In recent remarks to foreign journalists, Secretary of State John Kerry emphasized the importance of U.S. engagement in some of the most difficult challenges our world faces.
On security, the United States led the effort to form a coalition of over 60 nations that is helping to stop ISIL after it swept across Iraq and Syria, taking over cities, destroying communities and murdering civilians.
After 35 years of diplomatic silence, the United States not only helped start negotiations with Iran, but led the effort that ensured that Iran’s nuclear program is and will remain, exclusively peaceful.
We continue to lead the fight against HIV AIDS. As a result, said Secretary Kerry, “Today, we’re on the brink of seeing the first generation of AIDS-free children being born in Africa, and that’s through PEPFAR, the United States program to help provide healthcare and change lives for people.”
When the recent Ebola epidemic first arose in West Africa, many predicted that it would claim as many as a million lives before it ran its course. But 3,000 U.S. troops, sent to West Africa by President Barack Obama, worked with personnel from many other nations to build up local healthcare capacity. “We summoned an international movement, and guess what? Those million people didn’t die,” said Secretary Kerry.
On climate change, the United States made a pact with China to that set an example of how to reduce emissions on a global basis, a move that helped set the stage for the signing of the Paris agreement. We helped craft the Kigali agreement that will end the production and use of hydrofluorocarbons.
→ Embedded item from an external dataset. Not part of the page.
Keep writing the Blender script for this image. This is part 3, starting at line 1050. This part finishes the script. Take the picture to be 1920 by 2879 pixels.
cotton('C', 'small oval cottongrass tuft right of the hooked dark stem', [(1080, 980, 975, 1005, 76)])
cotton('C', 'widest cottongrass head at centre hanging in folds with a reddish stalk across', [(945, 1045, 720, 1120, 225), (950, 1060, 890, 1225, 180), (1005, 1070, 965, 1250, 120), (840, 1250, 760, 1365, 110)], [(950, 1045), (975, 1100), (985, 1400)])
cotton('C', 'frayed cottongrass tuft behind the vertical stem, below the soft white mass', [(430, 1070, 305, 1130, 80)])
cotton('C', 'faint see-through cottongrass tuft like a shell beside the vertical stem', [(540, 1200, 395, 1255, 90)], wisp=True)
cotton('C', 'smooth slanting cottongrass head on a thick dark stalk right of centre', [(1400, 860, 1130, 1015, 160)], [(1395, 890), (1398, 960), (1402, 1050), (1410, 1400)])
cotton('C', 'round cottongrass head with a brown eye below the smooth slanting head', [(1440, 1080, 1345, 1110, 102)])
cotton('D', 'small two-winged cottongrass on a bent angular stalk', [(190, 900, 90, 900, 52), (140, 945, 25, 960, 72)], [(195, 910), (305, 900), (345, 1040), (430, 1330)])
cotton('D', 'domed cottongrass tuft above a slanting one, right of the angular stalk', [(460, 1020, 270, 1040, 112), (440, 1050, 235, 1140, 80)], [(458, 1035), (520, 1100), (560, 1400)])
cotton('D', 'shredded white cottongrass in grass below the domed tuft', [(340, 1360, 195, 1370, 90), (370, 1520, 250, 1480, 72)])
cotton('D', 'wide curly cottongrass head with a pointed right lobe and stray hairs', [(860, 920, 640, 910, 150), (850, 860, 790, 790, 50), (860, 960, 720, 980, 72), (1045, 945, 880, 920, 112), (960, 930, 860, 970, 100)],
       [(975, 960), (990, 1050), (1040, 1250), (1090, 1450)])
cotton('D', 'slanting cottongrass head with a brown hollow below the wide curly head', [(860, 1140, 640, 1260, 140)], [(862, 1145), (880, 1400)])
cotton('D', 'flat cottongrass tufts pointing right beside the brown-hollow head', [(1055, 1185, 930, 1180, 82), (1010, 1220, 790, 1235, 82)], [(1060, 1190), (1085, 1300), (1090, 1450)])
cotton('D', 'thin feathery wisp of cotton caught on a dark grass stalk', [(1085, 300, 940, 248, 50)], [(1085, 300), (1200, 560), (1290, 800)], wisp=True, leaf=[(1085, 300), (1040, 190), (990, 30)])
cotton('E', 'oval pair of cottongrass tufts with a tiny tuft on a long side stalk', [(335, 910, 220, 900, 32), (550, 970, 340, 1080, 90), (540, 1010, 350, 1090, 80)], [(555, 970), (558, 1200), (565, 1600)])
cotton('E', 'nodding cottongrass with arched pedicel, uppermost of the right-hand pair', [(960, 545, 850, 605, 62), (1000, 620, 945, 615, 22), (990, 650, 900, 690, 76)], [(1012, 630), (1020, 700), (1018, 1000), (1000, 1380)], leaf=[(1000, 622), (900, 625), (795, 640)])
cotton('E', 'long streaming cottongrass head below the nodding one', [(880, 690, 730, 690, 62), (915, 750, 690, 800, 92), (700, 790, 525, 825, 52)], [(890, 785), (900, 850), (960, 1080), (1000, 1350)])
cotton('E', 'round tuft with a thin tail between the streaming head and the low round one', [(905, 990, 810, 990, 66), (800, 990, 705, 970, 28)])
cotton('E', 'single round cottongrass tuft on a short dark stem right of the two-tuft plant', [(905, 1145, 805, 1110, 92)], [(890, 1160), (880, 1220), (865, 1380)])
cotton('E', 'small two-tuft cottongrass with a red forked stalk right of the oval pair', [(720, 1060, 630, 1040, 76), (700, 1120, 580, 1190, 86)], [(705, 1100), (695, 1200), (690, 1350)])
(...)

And we helped to set aside millions of square kilometers of ocean in the Antarctic, the Pacific and the Atlantic, to save our waters and fisheries.
“I have never seen the United States of America more engaged to the benefit of everybody else, in order to try to help other countries work their way through crises, to make peace and stability so we can go home and pay attention to things here,” said Secretary of State Kerry. “I’ve never seen us more engaged in more countries at one time on more issues of significance with greater consequence than now.”